Here’s the background: CBS Chicago reports on a lawsuit filed by Roberts against the City of Chicago. According to Roberts, he was falsely arrested and roughed up by the police following a traffic stop. Roberts says the abuse of power began once the officers discovered that he worked for the Independent Police Review Authority, which investigates police misconduct. Mysteriously, several police cameras were shut down, contrary to department policy. Here is an excerpt from the news story:

Roberts said he was initially stopped for a minor traffic violation, but was then pushed in the back by one of the officers and forced to the ground. He said in the lawsuit that an officer shouted, “Don’t make me [expletive] shoot you.”


But “when the (officers) turned off the dash camera, things got worse,” his attorneys write in the lawsuit.


Roberts, who was handcuffed and placed in the back of a police vehicle, complained that the handcuffs were too tight, according to the lawsuit.

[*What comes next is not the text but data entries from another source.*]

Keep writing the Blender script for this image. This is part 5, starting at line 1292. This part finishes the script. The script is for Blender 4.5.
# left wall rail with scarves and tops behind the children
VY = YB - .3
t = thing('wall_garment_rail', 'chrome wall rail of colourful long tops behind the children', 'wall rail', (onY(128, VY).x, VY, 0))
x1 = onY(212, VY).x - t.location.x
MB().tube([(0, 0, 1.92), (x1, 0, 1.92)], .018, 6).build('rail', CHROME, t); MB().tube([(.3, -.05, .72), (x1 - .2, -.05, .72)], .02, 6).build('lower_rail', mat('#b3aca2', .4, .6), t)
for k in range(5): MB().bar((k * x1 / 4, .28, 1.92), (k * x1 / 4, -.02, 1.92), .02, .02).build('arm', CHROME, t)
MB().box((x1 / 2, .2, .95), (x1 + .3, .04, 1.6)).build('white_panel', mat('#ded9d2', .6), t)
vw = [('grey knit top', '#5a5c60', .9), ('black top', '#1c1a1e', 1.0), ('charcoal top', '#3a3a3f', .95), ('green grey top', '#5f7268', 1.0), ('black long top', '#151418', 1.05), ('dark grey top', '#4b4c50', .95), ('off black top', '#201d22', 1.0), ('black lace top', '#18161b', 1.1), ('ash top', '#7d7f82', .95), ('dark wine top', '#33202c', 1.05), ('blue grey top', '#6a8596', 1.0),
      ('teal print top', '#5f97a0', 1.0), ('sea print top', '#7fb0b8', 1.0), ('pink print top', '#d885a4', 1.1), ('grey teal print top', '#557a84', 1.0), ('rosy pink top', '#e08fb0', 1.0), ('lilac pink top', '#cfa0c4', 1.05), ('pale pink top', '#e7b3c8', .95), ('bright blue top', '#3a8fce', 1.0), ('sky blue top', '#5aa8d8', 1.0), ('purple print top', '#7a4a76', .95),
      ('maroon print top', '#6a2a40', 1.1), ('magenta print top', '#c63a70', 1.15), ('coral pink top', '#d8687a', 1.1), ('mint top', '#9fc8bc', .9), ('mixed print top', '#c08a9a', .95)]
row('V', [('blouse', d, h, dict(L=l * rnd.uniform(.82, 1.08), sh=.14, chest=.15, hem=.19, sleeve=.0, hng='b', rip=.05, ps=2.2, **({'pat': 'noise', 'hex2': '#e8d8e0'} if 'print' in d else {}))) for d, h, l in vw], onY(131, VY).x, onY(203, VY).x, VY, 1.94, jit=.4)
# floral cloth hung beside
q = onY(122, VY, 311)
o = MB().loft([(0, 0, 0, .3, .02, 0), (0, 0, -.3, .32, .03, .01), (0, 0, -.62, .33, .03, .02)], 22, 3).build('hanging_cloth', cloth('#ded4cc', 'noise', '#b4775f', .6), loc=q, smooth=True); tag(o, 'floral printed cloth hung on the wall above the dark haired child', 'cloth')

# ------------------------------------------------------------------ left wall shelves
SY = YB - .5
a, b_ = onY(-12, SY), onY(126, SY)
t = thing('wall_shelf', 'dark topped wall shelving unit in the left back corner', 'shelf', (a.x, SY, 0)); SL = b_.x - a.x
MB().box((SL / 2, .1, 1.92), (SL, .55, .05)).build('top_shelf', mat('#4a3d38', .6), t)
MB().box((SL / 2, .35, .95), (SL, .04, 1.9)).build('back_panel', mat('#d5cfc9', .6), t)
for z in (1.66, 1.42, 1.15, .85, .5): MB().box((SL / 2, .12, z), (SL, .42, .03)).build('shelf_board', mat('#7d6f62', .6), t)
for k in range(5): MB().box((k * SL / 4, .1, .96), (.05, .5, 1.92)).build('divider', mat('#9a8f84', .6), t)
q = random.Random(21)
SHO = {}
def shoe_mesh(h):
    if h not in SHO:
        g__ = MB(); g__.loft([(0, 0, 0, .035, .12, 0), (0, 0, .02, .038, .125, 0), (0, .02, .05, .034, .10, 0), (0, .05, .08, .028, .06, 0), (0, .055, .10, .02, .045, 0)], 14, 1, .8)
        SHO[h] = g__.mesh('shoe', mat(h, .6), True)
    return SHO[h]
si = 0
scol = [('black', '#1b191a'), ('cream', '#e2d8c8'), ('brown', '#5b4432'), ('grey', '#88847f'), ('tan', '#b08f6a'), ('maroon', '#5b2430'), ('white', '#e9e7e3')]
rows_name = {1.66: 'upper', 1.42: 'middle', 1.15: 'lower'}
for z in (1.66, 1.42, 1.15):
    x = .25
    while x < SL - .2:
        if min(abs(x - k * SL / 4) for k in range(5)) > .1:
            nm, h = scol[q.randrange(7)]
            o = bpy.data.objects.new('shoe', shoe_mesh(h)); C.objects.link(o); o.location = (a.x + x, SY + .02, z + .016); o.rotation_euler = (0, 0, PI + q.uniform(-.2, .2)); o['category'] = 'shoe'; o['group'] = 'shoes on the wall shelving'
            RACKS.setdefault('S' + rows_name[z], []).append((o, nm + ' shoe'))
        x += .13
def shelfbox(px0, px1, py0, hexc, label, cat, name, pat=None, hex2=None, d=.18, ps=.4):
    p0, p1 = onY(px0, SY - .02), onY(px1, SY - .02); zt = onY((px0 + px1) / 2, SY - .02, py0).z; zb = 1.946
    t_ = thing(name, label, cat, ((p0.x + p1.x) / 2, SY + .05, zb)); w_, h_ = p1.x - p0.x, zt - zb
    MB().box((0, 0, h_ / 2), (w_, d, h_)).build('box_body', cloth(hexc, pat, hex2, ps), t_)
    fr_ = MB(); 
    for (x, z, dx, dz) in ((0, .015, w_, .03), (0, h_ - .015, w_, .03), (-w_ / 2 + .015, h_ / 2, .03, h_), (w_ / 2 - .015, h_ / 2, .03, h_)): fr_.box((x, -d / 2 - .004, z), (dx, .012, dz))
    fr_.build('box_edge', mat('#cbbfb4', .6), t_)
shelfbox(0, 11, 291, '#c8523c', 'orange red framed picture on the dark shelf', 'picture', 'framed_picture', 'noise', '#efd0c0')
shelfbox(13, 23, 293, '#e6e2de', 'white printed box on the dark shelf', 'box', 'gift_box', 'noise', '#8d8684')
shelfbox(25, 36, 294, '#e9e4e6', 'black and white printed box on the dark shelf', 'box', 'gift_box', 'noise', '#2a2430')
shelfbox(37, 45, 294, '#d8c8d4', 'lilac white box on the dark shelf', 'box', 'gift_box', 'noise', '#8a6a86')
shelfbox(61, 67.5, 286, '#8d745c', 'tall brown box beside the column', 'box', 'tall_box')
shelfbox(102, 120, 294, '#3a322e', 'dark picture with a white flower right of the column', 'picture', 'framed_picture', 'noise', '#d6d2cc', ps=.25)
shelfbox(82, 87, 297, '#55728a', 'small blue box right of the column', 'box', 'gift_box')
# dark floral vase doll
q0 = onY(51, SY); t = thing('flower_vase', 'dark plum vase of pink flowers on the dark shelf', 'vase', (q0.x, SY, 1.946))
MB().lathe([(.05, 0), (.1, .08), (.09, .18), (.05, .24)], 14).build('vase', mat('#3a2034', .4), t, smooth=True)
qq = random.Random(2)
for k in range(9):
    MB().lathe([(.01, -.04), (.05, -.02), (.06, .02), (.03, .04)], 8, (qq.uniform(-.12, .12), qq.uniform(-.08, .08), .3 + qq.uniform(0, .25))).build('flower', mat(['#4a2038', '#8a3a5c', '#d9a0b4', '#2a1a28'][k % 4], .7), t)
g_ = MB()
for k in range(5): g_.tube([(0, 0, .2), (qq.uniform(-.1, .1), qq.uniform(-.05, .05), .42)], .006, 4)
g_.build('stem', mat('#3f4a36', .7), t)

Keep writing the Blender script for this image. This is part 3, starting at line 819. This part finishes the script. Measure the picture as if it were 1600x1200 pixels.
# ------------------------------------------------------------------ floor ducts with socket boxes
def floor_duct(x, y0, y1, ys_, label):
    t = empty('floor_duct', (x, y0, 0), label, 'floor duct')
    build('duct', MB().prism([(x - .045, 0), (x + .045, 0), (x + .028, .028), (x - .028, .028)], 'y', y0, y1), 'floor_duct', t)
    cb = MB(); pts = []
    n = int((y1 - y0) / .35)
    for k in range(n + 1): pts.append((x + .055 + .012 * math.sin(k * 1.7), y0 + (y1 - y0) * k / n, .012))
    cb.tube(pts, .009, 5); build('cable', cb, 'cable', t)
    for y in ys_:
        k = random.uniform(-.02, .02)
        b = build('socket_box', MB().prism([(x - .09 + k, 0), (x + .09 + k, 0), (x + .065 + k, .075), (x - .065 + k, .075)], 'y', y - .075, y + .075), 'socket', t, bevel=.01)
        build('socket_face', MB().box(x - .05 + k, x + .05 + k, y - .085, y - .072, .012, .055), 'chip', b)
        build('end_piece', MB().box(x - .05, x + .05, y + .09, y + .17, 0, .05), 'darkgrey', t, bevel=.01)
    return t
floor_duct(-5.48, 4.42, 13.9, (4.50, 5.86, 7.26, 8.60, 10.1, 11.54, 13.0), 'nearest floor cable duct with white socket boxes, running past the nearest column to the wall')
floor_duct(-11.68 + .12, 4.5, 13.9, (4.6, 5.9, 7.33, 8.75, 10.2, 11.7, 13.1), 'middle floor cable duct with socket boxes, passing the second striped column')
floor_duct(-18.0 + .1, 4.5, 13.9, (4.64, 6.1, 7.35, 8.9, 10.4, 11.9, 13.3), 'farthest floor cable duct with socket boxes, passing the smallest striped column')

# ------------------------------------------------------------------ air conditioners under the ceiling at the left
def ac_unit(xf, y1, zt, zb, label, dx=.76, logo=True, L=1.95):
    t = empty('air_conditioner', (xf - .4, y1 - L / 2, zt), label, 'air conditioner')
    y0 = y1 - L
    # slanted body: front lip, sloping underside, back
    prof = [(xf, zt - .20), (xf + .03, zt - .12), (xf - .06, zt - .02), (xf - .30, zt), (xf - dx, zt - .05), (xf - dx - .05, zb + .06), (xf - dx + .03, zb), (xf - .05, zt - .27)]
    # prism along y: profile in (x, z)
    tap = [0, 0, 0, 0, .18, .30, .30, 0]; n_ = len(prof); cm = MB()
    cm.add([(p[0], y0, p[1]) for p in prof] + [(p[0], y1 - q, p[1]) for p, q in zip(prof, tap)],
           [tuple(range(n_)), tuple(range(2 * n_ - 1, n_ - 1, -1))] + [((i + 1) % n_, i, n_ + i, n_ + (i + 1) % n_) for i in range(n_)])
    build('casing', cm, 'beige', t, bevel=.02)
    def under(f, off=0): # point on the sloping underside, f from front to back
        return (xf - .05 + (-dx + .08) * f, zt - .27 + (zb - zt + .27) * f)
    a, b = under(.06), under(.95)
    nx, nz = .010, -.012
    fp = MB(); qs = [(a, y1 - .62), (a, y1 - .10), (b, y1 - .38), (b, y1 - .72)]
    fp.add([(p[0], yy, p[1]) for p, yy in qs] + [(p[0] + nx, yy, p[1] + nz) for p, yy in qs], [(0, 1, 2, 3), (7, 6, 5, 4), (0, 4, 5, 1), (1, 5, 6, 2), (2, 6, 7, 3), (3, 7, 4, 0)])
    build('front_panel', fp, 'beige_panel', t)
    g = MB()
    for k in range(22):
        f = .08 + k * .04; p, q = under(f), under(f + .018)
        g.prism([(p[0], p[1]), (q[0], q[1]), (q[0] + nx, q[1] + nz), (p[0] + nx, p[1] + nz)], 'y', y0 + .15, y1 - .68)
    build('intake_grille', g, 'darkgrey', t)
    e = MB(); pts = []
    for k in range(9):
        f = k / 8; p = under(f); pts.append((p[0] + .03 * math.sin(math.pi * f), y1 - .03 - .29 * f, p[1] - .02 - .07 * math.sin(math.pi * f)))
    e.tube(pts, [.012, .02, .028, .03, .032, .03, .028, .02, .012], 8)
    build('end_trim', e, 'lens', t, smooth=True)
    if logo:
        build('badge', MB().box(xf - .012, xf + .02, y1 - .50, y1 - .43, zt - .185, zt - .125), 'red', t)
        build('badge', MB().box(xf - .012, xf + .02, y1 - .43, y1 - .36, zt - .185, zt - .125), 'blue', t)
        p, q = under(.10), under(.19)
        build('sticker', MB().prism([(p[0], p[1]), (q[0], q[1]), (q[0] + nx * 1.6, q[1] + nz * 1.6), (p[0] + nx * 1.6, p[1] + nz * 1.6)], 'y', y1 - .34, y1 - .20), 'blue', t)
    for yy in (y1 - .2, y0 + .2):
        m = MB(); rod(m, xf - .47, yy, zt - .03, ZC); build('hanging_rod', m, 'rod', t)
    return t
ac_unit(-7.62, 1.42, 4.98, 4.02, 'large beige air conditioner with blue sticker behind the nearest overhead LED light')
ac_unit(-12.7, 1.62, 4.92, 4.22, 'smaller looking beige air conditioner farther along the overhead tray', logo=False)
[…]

The 6‑foot‑3, 315 pound man says that, instead, it would have have been appropriate for officers to use multiple handcuffs strung together for someone of his size.


He says in the lawsuit that one of the officers responded to his complaints: “What are you going to tell me next, you can’t breathe?” — an apparent reference to Eric Garner, a New York City man who died in 2014 as a result of a police choke hold.


Roberts also says he was told “that’s your fault,” when he pointed out that his weight made the single set of handcuffs painful.

Read the whole thing. Roberts was suspended from his job while criminal charges were pending, but after his acquittal, he was able to return to work. The Chicago Police Department had no comment on Roberts’ acquittal or his lawsuit.